Additionally, police said they found evidence that the lock on an exterior door through which the suspected killer entered the building had been tampered with and was disabled.
A video released by police during the search for the killer showed a person with long dark hair and a plaid jacket entering walking through a courtyard in the area of the compromised door. Police believed the person was wearing a wig and said they found “numerous wigs” while executing one of several search warrants after James’ arrest.
On Thursday, James’ attorney raised questions about whether the person wearing the wig in the surveillance video could have been James, and said his client plans to plead not guilty, Fox 45 reported.
Fuller practiced law in Maine for more than 35 years and was a senior officer in the Naval Reserve.
His philanthropy included contributions to many institutions in the Augusta area, including a $1.64 million gift in 2021 to modernize Cony High School’s Alumni Field complex.
He was a relative of U.S. Supreme Court Chief Justice Melville Fuller, who served from 1888 to 1910 and notably voted to uphold segregation in the landmark decision Plessy v. Ferguson, which held that “separate but equal” facilities and accommodations for U.S. citizens based on their race didn’t violate the 13th and 14th amendments to the U.S. Constitution. That 1896 ruling stood until 1954 when the high court, under Chief Justice Earl Warren, struck it down in its decision in Brown v. Board of Education.

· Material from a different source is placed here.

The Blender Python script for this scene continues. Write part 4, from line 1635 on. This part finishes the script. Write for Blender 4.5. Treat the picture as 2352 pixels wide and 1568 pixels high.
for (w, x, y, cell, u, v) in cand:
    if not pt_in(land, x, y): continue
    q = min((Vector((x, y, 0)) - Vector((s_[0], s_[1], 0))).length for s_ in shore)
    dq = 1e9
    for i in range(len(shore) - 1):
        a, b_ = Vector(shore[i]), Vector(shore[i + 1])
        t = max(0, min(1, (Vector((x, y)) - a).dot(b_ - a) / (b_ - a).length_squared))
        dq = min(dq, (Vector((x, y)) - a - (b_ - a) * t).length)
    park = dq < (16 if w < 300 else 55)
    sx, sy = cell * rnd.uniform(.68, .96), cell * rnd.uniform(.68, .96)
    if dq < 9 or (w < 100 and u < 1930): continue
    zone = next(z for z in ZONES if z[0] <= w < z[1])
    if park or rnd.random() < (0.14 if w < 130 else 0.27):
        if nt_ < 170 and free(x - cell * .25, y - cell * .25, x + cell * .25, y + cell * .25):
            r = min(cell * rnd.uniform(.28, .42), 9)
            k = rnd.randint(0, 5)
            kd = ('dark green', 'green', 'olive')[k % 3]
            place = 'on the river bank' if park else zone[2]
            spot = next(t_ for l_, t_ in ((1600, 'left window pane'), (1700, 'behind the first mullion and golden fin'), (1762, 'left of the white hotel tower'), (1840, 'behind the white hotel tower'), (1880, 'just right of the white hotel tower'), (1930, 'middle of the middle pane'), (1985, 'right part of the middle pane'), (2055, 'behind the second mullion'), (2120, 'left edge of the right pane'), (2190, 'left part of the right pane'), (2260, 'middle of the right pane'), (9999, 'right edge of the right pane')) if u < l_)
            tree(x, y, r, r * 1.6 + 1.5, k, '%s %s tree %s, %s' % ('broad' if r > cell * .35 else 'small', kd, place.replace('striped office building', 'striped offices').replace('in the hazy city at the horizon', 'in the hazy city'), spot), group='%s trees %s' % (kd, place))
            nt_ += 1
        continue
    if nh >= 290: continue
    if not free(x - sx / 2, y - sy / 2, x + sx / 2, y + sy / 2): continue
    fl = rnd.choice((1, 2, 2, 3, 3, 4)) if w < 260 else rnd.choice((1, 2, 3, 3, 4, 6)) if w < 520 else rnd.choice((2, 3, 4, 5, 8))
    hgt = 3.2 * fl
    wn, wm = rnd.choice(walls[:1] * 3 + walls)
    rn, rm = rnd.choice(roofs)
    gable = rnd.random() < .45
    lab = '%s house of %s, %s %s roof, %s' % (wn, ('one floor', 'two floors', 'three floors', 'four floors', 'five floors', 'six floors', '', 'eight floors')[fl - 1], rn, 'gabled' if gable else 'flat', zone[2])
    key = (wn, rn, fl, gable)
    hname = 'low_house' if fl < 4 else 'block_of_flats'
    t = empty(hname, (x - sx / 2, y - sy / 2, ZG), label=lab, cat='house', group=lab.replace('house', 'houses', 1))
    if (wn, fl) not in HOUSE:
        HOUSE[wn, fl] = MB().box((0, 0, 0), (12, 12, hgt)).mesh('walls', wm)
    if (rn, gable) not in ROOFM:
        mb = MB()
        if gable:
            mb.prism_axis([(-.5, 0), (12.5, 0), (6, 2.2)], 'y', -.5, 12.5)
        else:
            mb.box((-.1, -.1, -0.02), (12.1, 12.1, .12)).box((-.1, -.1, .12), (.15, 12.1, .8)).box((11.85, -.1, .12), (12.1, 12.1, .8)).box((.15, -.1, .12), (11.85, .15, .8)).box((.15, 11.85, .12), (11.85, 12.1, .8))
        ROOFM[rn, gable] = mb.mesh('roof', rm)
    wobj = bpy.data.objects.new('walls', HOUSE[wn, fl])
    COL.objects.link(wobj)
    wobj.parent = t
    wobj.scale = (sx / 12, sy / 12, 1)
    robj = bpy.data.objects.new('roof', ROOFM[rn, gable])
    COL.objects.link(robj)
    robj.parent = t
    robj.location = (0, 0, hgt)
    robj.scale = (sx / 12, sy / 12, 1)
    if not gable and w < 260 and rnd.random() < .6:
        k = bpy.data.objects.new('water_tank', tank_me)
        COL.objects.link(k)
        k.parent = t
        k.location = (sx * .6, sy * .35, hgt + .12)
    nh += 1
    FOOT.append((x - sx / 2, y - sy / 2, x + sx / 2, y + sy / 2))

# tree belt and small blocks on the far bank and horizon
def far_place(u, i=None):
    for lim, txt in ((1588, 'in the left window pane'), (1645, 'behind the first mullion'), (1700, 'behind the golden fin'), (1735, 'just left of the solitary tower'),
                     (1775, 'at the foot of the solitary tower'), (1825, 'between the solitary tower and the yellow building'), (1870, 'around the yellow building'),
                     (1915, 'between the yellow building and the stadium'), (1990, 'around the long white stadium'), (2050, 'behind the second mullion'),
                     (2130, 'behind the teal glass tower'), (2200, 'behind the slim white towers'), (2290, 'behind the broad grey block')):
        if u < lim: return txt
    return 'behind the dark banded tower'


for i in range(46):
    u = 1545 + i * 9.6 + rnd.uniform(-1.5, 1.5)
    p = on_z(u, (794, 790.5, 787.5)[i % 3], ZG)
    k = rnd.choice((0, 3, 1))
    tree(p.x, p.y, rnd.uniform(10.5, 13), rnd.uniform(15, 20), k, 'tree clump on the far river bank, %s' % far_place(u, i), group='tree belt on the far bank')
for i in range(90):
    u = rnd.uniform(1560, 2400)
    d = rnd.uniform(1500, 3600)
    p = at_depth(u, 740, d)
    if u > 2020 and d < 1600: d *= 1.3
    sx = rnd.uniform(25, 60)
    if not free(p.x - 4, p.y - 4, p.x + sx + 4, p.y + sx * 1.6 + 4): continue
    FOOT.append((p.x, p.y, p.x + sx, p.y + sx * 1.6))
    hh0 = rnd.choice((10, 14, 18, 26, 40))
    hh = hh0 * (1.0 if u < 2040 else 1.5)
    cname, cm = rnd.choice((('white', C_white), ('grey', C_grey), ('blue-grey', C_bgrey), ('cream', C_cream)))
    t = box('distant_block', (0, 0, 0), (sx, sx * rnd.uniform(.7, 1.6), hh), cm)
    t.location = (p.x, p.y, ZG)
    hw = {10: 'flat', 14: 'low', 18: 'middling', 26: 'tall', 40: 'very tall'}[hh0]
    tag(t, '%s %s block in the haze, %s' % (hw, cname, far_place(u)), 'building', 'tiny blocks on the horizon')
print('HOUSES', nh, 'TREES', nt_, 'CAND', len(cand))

Robert Fuller Jr. commissioned a statue of the former chief justice in 2013 that was installed in front of the old Kennebec County courthouse in Augusta. The statue, however, became controversial after the police killing of George Floyd in Minneapolis in 2020 and the scrutiny that followed of the country’s history of racial injustice. Fuller ultimately agreed to take the statue back and pay for its removal.
Fuller had moved to the Washington, D.C., area to be closer to family.